With three albums under his belt by this point, Zevon was confident in how he wrote his songs, unafraid to transgress beyond the boundaries of traditional rock & roll. In Nothing’s Bad Luck, C. M. Cushins writes that critic Paul Nelson recalls that during the recording of Bad Luck Streak, Zevon “tossed me a portfolio labeled “Symphony No. 1…pages and pages of meticulously annotated music and a dog-eared copy of Soldier of Fortune magazine.” Snatches of that Stravinsky-inspired symphony show up as “Interlude No. 1” and “Interlude No. 2” on the album.
Opening the album, the title track is as Pure Zevon as one could get: opening with a knife-sharp string fill before a burst of handclaps—made by firing a Smith & Wesson .44 in a barrel of sand —splits the song into a snarl of guitars. “Swear to God I’ll change,” Zevon pleads. His marriage to Crystal Zevon was ending amidst his drinking (“Empty Handed Heart” references this as well) but he’s still in a dancing school, a.k.a. a brothel. He can’t get laid there either, it seems.
Even the album’s artwork—a room of beautiful ballet dancers warming up without paying one blink of attention to Zevon sitting on the floor on the cover, their shoes tossed on the floor next to a machine gun on the liner notes—pays homage to the brutal contrasts presented on the album.
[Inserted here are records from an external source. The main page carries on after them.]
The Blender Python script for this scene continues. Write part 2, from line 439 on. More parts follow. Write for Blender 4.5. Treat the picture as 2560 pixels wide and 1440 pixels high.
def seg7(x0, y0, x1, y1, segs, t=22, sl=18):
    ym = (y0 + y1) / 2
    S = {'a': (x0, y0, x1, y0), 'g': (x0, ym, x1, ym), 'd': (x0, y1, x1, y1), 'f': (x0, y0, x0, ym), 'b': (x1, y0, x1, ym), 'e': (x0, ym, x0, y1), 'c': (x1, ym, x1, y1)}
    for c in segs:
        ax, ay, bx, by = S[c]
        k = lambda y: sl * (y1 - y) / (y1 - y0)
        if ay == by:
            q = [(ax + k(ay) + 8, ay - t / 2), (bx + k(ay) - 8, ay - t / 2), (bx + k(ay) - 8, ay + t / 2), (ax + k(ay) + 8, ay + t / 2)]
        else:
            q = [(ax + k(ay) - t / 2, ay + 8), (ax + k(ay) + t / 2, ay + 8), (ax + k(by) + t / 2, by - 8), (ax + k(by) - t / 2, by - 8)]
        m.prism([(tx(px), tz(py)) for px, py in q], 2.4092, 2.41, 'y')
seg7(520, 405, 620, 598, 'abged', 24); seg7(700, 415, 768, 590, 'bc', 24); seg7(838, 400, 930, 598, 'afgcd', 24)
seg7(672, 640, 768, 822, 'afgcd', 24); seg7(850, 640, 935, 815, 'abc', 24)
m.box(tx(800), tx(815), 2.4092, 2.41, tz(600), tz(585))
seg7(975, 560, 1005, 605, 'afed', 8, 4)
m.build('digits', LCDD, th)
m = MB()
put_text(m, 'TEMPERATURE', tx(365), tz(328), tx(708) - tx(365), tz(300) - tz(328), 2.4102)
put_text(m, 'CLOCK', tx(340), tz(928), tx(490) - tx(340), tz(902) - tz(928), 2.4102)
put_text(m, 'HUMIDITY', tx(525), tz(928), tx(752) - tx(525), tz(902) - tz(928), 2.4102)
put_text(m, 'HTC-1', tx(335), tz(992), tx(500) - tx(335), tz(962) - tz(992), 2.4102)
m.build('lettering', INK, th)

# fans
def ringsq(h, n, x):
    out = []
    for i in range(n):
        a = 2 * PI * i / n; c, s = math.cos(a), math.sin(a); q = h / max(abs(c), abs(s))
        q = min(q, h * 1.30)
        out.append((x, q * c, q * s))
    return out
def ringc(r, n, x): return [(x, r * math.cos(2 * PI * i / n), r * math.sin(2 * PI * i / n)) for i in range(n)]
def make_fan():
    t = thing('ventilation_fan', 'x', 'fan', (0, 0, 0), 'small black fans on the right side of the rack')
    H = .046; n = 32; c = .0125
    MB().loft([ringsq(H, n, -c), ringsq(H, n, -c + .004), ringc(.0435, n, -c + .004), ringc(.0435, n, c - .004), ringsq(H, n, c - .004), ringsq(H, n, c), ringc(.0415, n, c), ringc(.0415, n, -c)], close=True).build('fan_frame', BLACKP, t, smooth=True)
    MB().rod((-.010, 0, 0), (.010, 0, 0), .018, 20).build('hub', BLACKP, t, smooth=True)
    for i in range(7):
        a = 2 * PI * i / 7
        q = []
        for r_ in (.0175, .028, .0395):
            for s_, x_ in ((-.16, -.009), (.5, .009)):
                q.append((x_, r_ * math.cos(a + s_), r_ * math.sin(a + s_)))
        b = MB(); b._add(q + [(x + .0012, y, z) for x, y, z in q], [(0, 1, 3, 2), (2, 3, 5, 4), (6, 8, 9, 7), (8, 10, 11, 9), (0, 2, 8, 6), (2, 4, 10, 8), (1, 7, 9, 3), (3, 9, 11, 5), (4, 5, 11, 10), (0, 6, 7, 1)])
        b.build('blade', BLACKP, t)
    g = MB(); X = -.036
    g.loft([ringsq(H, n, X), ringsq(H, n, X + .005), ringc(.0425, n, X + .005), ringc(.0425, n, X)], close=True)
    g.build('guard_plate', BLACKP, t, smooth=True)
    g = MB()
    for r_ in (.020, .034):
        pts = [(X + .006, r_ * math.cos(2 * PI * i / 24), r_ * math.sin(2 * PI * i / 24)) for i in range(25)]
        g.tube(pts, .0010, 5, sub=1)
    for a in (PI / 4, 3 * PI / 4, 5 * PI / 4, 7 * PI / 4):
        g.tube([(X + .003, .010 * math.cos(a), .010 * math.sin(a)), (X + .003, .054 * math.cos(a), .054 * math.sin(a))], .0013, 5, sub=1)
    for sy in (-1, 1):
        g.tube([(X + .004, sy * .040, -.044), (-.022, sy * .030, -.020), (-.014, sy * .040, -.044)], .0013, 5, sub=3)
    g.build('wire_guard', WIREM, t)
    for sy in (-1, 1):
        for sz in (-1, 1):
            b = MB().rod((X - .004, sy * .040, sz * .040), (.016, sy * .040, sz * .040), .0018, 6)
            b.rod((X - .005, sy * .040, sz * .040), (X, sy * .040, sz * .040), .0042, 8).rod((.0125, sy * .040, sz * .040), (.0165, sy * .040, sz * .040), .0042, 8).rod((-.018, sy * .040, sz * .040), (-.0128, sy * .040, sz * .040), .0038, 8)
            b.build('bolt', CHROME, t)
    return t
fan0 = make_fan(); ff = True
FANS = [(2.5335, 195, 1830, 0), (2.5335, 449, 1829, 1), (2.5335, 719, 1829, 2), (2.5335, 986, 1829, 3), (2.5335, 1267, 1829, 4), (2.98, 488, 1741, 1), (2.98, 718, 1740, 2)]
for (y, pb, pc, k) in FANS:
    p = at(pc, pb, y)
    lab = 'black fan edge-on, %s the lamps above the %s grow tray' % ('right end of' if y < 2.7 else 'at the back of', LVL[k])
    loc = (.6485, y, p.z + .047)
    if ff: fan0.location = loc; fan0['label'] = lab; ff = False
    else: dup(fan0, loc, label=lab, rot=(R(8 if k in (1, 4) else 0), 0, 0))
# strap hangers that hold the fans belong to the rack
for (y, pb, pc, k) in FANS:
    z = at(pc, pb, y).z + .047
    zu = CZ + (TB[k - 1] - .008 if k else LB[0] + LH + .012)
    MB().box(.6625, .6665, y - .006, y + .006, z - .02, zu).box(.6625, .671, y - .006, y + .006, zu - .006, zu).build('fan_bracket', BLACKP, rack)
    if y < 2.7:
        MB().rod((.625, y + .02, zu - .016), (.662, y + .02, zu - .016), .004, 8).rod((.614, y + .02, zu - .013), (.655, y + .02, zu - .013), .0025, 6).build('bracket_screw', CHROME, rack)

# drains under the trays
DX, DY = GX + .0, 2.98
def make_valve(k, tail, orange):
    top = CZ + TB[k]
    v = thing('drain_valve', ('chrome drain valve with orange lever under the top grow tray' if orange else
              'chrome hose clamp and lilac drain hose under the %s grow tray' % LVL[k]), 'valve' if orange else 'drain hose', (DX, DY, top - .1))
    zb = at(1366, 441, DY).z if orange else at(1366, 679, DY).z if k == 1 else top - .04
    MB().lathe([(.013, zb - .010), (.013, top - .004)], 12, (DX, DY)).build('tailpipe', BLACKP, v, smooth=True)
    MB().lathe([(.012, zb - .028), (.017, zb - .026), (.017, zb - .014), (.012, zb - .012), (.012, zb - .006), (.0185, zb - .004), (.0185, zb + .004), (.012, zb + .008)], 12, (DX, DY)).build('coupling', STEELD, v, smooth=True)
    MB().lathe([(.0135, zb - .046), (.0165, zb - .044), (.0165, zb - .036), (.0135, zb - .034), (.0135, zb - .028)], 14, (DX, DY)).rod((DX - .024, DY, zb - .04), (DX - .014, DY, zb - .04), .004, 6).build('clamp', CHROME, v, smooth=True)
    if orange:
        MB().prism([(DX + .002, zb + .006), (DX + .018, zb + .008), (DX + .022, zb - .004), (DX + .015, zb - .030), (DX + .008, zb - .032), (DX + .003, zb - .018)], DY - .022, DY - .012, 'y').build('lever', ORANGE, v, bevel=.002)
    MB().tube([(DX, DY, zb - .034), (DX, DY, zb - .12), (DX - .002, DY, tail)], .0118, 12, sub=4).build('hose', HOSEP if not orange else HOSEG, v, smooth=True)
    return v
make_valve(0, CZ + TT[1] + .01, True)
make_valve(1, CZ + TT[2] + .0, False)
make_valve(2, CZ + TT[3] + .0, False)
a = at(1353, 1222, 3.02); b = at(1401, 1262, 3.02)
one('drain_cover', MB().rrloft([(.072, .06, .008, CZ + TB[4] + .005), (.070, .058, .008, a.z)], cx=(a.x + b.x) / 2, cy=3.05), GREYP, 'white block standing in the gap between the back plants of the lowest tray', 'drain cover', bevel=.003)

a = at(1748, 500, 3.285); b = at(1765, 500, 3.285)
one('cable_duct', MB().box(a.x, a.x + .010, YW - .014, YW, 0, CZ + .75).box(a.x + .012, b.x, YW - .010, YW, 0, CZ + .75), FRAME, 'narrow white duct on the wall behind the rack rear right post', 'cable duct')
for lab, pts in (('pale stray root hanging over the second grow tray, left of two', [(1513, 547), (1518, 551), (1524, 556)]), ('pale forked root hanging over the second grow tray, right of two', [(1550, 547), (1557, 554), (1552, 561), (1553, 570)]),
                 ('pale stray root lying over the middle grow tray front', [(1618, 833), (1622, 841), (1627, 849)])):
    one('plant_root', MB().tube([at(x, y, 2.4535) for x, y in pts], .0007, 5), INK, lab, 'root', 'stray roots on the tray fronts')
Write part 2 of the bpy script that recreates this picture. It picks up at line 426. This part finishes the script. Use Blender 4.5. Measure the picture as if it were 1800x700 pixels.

What we think of as soft, romance and tulle and gentle country folk can be the cruelest of all.
The Bruce Springsteen-aided “Jeannie Needs a Shooter” is as sentimental as it is funny as it is dark. Cushins reports that Zevon allegedly heard a rumor about an unfinished Springsteen composition—then titled “Janey Needs a Shooter”—and took it upon himself to write the music and re-write the first verse. When Zevon handed in the finished version, Springsteen allegedly said, “It’s nice. But where are the other verses?” and Zevon just smiled. It’s a wry smile you can hear as the song—and the life of our ill-fated cowboy—fades out. (Though the studio version is fine, the best versions are live recordings; the first is from the 1980’s Stand In the Fire tour and my favorite is from the Capitol Theater in Passaic, NJ in 1982.)
Zevon’s catalogue works best in this thematic occupation. You can draw threads between “Jeannie Needs a Shooter,” “Frank and Jesse James” on Warren Zevon (1976) and “Bullet For Ramona” on Wanted Dead or Alive (1969). “Jeannie Needs a Shooter” might even be looked at as a dark parallel to Excitable Boy’s “Tenderness On The Block”—a young woman crosses class lines for love, only this time, without the fairy tale ending.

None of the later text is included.